**Your task**. Go through the data below and copy it exactly, skipping every picture.

**Data section**.
- - - - - - -
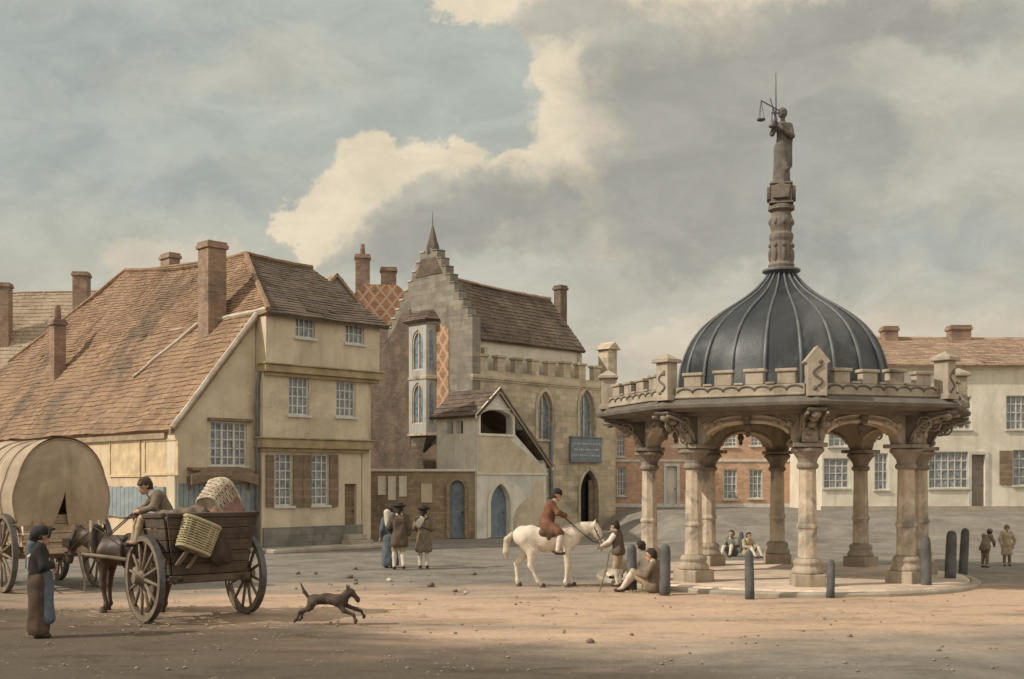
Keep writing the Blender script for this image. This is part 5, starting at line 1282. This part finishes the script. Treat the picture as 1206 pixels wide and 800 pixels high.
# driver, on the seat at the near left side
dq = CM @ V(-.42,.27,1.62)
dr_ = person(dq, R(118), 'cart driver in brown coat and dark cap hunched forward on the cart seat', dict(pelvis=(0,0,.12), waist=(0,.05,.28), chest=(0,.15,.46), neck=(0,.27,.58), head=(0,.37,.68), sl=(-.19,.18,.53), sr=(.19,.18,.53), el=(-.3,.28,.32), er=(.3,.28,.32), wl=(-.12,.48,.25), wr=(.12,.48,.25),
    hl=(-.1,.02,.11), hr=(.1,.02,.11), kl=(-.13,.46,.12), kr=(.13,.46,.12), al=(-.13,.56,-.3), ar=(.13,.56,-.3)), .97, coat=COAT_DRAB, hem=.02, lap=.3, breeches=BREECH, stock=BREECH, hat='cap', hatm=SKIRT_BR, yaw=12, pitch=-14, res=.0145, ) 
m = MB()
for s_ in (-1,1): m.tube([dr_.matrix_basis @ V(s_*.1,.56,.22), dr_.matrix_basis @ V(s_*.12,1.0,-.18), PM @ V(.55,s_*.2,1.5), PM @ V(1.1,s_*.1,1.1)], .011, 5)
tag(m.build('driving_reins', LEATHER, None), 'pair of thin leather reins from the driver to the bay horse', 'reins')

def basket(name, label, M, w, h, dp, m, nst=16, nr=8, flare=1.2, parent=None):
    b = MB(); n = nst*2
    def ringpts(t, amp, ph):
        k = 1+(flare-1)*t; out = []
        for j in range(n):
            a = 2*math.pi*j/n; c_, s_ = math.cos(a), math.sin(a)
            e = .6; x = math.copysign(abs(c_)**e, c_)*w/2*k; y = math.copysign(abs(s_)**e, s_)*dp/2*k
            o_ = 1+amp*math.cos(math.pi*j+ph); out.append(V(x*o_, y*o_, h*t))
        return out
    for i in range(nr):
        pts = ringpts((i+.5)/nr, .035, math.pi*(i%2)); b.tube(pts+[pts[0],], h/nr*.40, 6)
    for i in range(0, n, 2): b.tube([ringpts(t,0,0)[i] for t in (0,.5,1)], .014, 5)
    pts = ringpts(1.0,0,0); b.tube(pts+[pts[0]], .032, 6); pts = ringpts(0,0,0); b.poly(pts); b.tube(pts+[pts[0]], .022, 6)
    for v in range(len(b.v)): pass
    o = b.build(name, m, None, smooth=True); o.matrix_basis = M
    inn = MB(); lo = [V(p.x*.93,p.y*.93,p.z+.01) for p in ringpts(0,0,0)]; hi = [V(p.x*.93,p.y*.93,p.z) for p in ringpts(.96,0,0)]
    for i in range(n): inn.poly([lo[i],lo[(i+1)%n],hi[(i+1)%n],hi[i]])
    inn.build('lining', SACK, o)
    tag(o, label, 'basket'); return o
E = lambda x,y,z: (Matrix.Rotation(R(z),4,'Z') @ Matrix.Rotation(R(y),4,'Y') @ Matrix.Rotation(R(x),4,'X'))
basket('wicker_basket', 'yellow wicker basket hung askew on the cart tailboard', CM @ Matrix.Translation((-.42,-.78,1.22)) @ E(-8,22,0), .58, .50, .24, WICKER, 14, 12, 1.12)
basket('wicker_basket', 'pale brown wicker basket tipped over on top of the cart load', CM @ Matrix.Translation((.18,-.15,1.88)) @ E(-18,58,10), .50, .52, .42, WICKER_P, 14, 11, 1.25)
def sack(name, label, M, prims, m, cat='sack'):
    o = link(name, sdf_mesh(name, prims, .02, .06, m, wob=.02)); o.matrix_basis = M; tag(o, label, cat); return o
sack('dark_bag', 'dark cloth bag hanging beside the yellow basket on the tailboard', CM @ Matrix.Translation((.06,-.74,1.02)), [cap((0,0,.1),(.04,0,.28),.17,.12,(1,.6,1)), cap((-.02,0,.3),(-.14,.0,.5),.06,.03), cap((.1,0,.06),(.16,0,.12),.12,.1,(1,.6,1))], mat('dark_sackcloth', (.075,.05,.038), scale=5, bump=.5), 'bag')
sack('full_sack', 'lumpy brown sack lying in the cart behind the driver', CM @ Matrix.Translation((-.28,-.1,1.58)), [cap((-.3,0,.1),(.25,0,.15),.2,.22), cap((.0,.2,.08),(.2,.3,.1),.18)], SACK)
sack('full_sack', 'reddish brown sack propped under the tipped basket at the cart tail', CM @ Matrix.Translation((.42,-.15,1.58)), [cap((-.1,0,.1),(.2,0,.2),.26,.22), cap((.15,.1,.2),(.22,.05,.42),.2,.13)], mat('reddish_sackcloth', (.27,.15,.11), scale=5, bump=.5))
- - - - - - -
**Written solution**.
Keep writing the Blender script for this image. This is part 5, starting at line 1282. This part finishes the script. Treat the picture as 1206 pixels wide and 800 pixels high.
# driver, on the seat at the near left side
dq = CM @ V(-.42,.27,1.62)
dr_ = person(dq, R(118), 'cart driver in brown coat and dark cap hunched forward on the cart seat', dict(pelvis=(0,0,.12), waist=(0,.05,.28), chest=(0,.15,.46), neck=(0,.27,.58), head=(0,.37,.68), sl=(-.19,.18,.53), sr=(.19,.18,.53), el=(-.3,.28,.32), er=(.3,.28,.32), wl=(-.12,.48,.25), wr=(.12,.48,.25),
    hl=(-.1,.02,.11), hr=(.1,.02,.11), kl=(-.13,.46,.12), kr=(.13,.46,.12), al=(-.13,.56,-.3), ar=(.13,.56,-.3)), .97, coat=COAT_DRAB, hem=.02, lap=.3, breeches=BREECH, stock=BREECH, hat='cap', hatm=SKIRT_BR, yaw=12, pitch=-14, res=.0145, ) 
m = MB()
for s_ in (-1,1): m.tube([dr_.matrix_basis @ V(s_*.1,.56,.22), dr_.matrix_basis @ V(s_*.12,1.0,-.18), PM @ V(.55,s_*.2,1.5), PM @ V(1.1,s_*.1,1.1)], .011, 5)
tag(m.build('driving_reins', LEATHER, None), 'pair of thin leather reins from the driver to the bay horse', 'reins')

def basket(name, label, M, w, h, dp, m, nst=16, nr=8, flare=1.2, parent=None):
    b = MB(); n = nst*2
    def ringpts(t, amp, ph):
        k = 1+(flare-1)*t; out = []
        for j in range(n):
            a = 2*math.pi*j/n; c_, s_ = math.cos(a), math.sin(a)
            e = .6; x = math.copysign(abs(c_)**e, c_)*w/2*k; y = math.copysign(abs(s_)**e, s_)*dp/2*k
            o_ = 1+amp*math.cos(math.pi*j+ph); out.append(V(x*o_, y*o_, h*t))
        return out
    for i in range(nr):
        pts = ringpts((i+.5)/nr, .035, math.pi*(i%2)); b.tube(pts+[pts[0],], h/nr*.40, 6)
    for i in range(0, n, 2): b.tube([ringpts(t,0,0)[i] for t in (0,.5,1)], .014, 5)
    pts = ringpts(1.0,0,0); b.tube(pts+[pts[0]], .032, 6); pts = ringpts(0,0,0); b.poly(pts); b.tube(pts+[pts[0]], .022, 6)
    for v in range(len(b.v)): pass
    o = b.build(name, m, None, smooth=True); o.matrix_basis = M
    inn = MB(); lo = [V(p.x*.93,p.y*.93,p.z+.01) for p in ringpts(0,0,0)]; hi = [V(p.x*.93,p.y*.93,p.z) for p in ringpts(.96,0,0)]
    for i in range(n): inn.poly([lo[i],lo[(i+1)%n],hi[(i+1)%n],hi[i]])
    inn.build('lining', SACK, o)
    tag(o, label, 'basket'); return o
E = lambda x,y,z: (Matrix.Rotation(R(z),4,'Z') @ Matrix.Rotation(R(y),4,'Y') @ Matrix.Rotation(R(x),4,'X'))
basket('wicker_basket', 'yellow wicker basket hung askew on the cart tailboard', CM @ Matrix.Translation((-.42,-.78,1.22)) @ E(-8,22,0), .58, .50, .24, WICKER, 14, 12, 1.12)
basket('wicker_basket', 'pale brown wicker basket tipped over on top of the cart load', CM @ Matrix.Translation((.18,-.15,1.88)) @ E(-18,58,10), .50, .52, .42, WICKER_P, 14, 11, 1.25)
def sack(name, label, M, prims, m, cat='sack'):
    o = link(name, sdf_mesh(name, prims, .02, .06, m, wob=.02)); o.matrix_basis = M; tag(o, label, cat); return o
sack('dark_bag', 'dark cloth bag hanging beside the yellow basket on the tailboard', CM @ Matrix.Translation((.06,-.74,1.02)), [cap((0,0,.1),(.04,0,.28),.17,.12,(1,.6,1)), cap((-.02,0,.3),(-.14,.0,.5),.06,.03), cap((.1,0,.06),(.16,0,.12),.12,.1,(1,.6,1))], mat('dark_sackcloth', (.075,.05,.038), scale=5, bump=.5), 'bag')
sack('full_sack', 'lumpy brown sack lying in the cart behind the driver', CM @ Matrix.Translation((-.28,-.1,1.58)), [cap((-.3,0,.1),(.25,0,.15),.2,.22), cap((.0,.2,.08),(.2,.3,.1),.18)], SACK)
sack('full_sack', 'reddish brown sack propped under the tipped basket at the cart tail', CM @ Matrix.Translation((.42,-.15,1.58)), [cap((-.1,0,.1),(.2,0,.2),.26,.22), cap((.15,.1,.2),(.22,.05,.42),.2,.13)], mat('reddish_sackcloth', (.27,.15,.11), scale=5, bump=.5))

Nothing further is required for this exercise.